> [WHAT YOU ARE ASKED TO DO] Extract everything from the first line through the line with "r = ray(px, py); return CAM + r*((p-CAM).dot(n)/r.dot(n))", both ends included, except for any pictures.

- - -

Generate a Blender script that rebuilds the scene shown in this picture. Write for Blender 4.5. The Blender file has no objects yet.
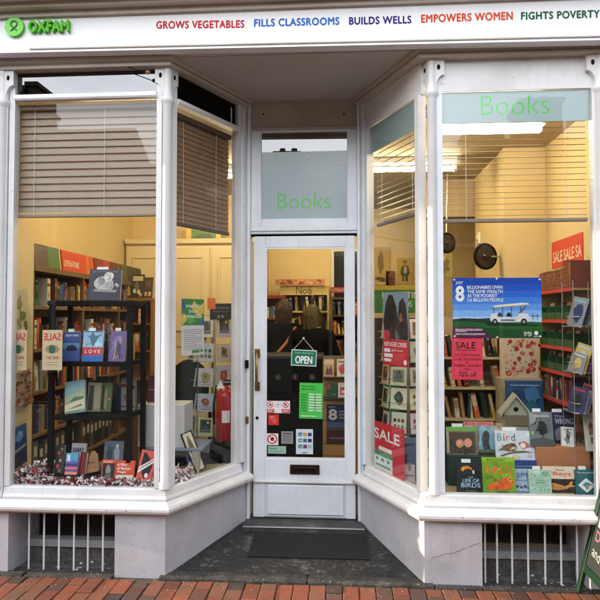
import bpy, bmesh, math, random
from mathutils import Vector, Matrix, Euler
random.seed(7)
R = math.radians
sc = bpy.context.scene
COL = sc.collection

# ------------------------------------------------------------------ camera
F, YAW, PITCH, CH, CD = 600.0, R(4.0), R(1.8), 1.64, 3.8
CAM = Vector((0, -CD, CH))
FW = Vector((-math.sin(YAW)*math.cos(PITCH), math.cos(YAW)*math.cos(PITCH), math.sin(PITCH)))
RT = Vector((math.cos(YAW), math.sin(YAW), 0))
UP = RT.cross(FW)
def ray(px, py): return FW + RT*((px-300)/F) - UP*((py-300)/F)
def at(px, py, Y):
    r = ray(px, py); return CAM + r*((Y-CAM.y)/r.y)
def atX(px, py, X):
    r = ray(px, py); return CAM + r*((X-CAM.x)/r.x)
def atpl(px, py, p, n):
    r = ray(px, py); return CAM + r*((p-CAM).dot(n)/r.dot(n))

# ------------------------------------------------------------------ materials
def S(r, g, b):
    f = lambda v: (v/255/12.92) if v/255 <= .04045 else ((v/255+.055)/1.055)**2.4
    return (f(r), f(g), f(b))
MATS = {}
def nodes(name):
    m = bpy.data.materials.new(name); m.use_nodes = True
    nt = m.node_tree; b = nt.nodes['Principled BSDF']
    return m, nt, b
def N(nt, t, **kw):
    n = nt.nodes.new(t)
    for k, v in kw.items():
        if k in n.inputs: n.inputs[k].default_value = v
        else: setattr(n, k, v)
    return n
def flat(col, rough=.5, metal=0, name=None, var=.12, scale=18, bump=0):
    if name in ('print', 'book_cover', 'book_spine', 'spine_cloth', 'spine_print', 'printed_sheet', 'card_stock', 'page'): col = tuple(min(.85, c*1.0) for c in col); var = max(var, .22); scale = 55   # printed papers are duller than screen colours
    if name == 'vinyl_letters': col = tuple(c*.78 for c in col)
    if name in ('black_lacquer', 'black_wool'): spec = .1
    else: spec = .5
    key = (tuple(round(c, 3) for c in col), rough, metal, var, scale, bump)
    if key in MATS: return MATS[key]
    m, nt, b = nodes(name or 'surface')
    b.inputs['Roughness'].default_value = rough; b.inputs['Metallic'].default_value = metal; b.inputs['Specular IOR Level'].default_value = spec
    tc = N(nt, 'ShaderNodeTexCoord')
    no = N(nt, 'ShaderNodeTexNoise', Scale=scale, Detail=4.0)
    nt.links.new(tc.outputs['Object'], no.inputs['Vector'])
    mx = N(nt, 'ShaderNodeMix', data_type='RGBA')
    mx.inputs[6].default_value = (*[c*(1-var) for c in col], 1)
    mx.inputs[7].default_value = (*[min(1, c*(1+var)) for c in col], 1)
    nt.links.new(no.outputs['Fac'], mx.inputs[0]); nt.links.new(mx.outputs[2], b.inputs['Base Color'])
    if bump:
        bp = N(nt, 'ShaderNodeBump', Strength=bump, Distance=.004)
        nt.links.new(no.outputs['Fac'], bp.inputs['Height']); nt.links.new(bp.outputs[0], b.inputs['Normal'])
    MATS[key] = m
    return m
def paint(name, col, dirt, amount=.5, rough=.42, scale=2.2):
    """old gloss paint: broad tone drift, dirty patches and small chips"""
    m, nt, b = nodes(name)
    tc = N(nt, 'ShaderNodeTexCoord'); L = nt.links.new
    n1 = N(nt, 'ShaderNodeTexNoise', Scale=scale, Detail=8.0, Roughness=.65)
    n2 = N(nt, 'ShaderNodeTexNoise', Scale=26.0, Detail=6.0, Roughness=.7)
    n3 = N(nt, 'ShaderNodeTexNoise', Scale=75.0, Detail=3.0)
    for n in (n1, n2, n3): L(tc.outputs['Object'], n.inputs['Vector'])
    r1 = N(nt, 'ShaderNodeValToRGB'); r1.color_ramp.elements[0].position = .45; r1.color_ramp.elements[1].position = .8
    L(n1.outputs['Fac'], r1.inputs[0])
    r2 = N(nt, 'ShaderNodeValToRGB'); r2.color_ramp.elements[0].position = .63; r2.color_ramp.elements[1].position = .69
    L(n2.outputs['Fac'], r2.inputs[0])
    a = N(nt, 'ShaderNodeMath', operation='MULTIPLY'); a.inputs[1].default_value = amount; L(r1.outputs[0], a.inputs[0])
    m1 = N(nt, 'ShaderNodeMix', data_type='RGBA'); m1.inputs[6].default_value = (*col, 1); m1.inputs[7].default_value = (*dirt, 1)
    L(a.outputs[0], m1.inputs[0])
    a2 = N(nt, 'ShaderNodeMath', operation='MULTIPLY'); a2.inputs[1].default_value = amount*.8; L(r2.outputs[0], a2.inputs[0])
    m2 = N(nt, 'ShaderNodeMix', data_type='RGBA'); m2.inputs[7].default_value = (*[c*.4 for c in dirt], 1)
    L(m1.outputs[2], m2.inputs[6]); L(a2.outputs[0], m2.inputs[0]); L(m2.outputs[2], b.inputs['Base Color'])
    mp = N(nt, 'ShaderNodeMapping'); mp.inputs['Scale'].default_value = (34, 34, 1.4); L(tc.outputs['Object'], mp.inputs[0])
    n4 = N(nt, 'ShaderNodeTexNoise', Scale=1.0, Detail=5.0, Roughness=.6); L(mp.outputs[0], n4.inputs['Vector'])
    r4 = N(nt, 'ShaderNodeValToRGB'); r4.color_ramp.elements[0].position = .5; r4.color_ramp.elements[1].position = .78; L(n4.outputs['Fac'], r4.inputs[0])
    a4 = N(nt, 'ShaderNodeMath', operation='MULTIPLY'); a4.inputs[1].default_value = amount*.3; L(r4.outputs[0], a4.inputs[0])
    m4 = N(nt, 'ShaderNodeMix', data_type='RGBA'); m4.inputs[7].default_value = (*[c*.8 for c in dirt], 1); L(m2.outputs[2], m4.inputs[6]); L(a4.outputs[0], m4.inputs[0]); L(m4.outputs[2], b.inputs['Base Color'])
    b.inputs['Roughness'].default_value = rough
    bp = N(nt, 'ShaderNodeBump', Strength=.12, Distance=.002); L(n3.outputs['Fac'], bp.inputs['Height'])
    bp2 = N(nt, 'ShaderNodeBump', Strength=.16, Distance=.005); L(n2.outputs['Fac'], bp2.inputs['Height']); L(bp.outputs[0], bp2.inputs['Normal'])
    L(bp2.outputs[0], b.inputs['Normal'])
    return m
WHITE = paint('white_gloss_paint', (.73, .725, .725), (.40, .37, .34), .55)
GREYW = paint('cool_white_paint', (.75, .78, .82), (.44, .44, .45), .45)
FASC = paint('fascia_paint', (.82, .82, .83), (.68, .66, .63), .25, .35, 1.2)
RISER = paint('riser_masonry_paint', (.51, .505, .545), (.27, .25, .245), .6, .6, 2.6)
SOFF = paint('soffit_boards', (.52, .48, .44), (.36, .31, .27), .5, .6)
BEAM = paint('shade_toned_beam_paint', (.52, .46, .39), (.3, .24, .19), .6, .6)  # brown of the shade under the overhang put into the paint, plus dirt patches
CREAM = paint('interior_cream_paint', (.74, .59, .31), (.64, .50, .24), .3, .7, 1.0)
CREAMD = paint('interior_cupboard_paint', (.72, .61, .38), (.62, .50, .30), .3, .5, 1.0)
CEIL = paint('interior_ceiling_paint', (.42, .33, .20), (.34, .26, .15), .4, .8, 1.0)
BLACKM = flat((.006, .0055, .0055), .6, 0, 'black_lacquer')
WOOD = flat((.19, .115, .05), .5, 0, 'warm_wood', .25, 9)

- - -

> [COMPLETED EXERCISE]
Generate a Blender script that rebuilds the scene shown in this picture. Write for Blender 4.5. The Blender file has no objects yet.
import bpy, bmesh, math, random
from mathutils import Vector, Matrix, Euler
random.seed(7)
R = math.radians
sc = bpy.context.scene
COL = sc.collection

# ------------------------------------------------------------------ camera
F, YAW, PITCH, CH, CD = 600.0, R(4.0), R(1.8), 1.64, 3.8
CAM = Vector((0, -CD, CH))
FW = Vector((-math.sin(YAW)*math.cos(PITCH), math.cos(YAW)*math.cos(PITCH), math.sin(PITCH)))
RT = Vector((math.cos(YAW), math.sin(YAW), 0))
UP = RT.cross(FW)
def ray(px, py): return FW + RT*((px-300)/F) - UP*((py-300)/F)
def at(px, py, Y):
    r = ray(px, py); return CAM + r*((Y-CAM.y)/r.y)
def atX(px, py, X):
    r = ray(px, py); return CAM + r*((X-CAM.x)/r.x)
def atpl(px, py, p, n):
    r = ray(px, py); return CAM + r*((p-CAM).dot(n)/r.dot(n))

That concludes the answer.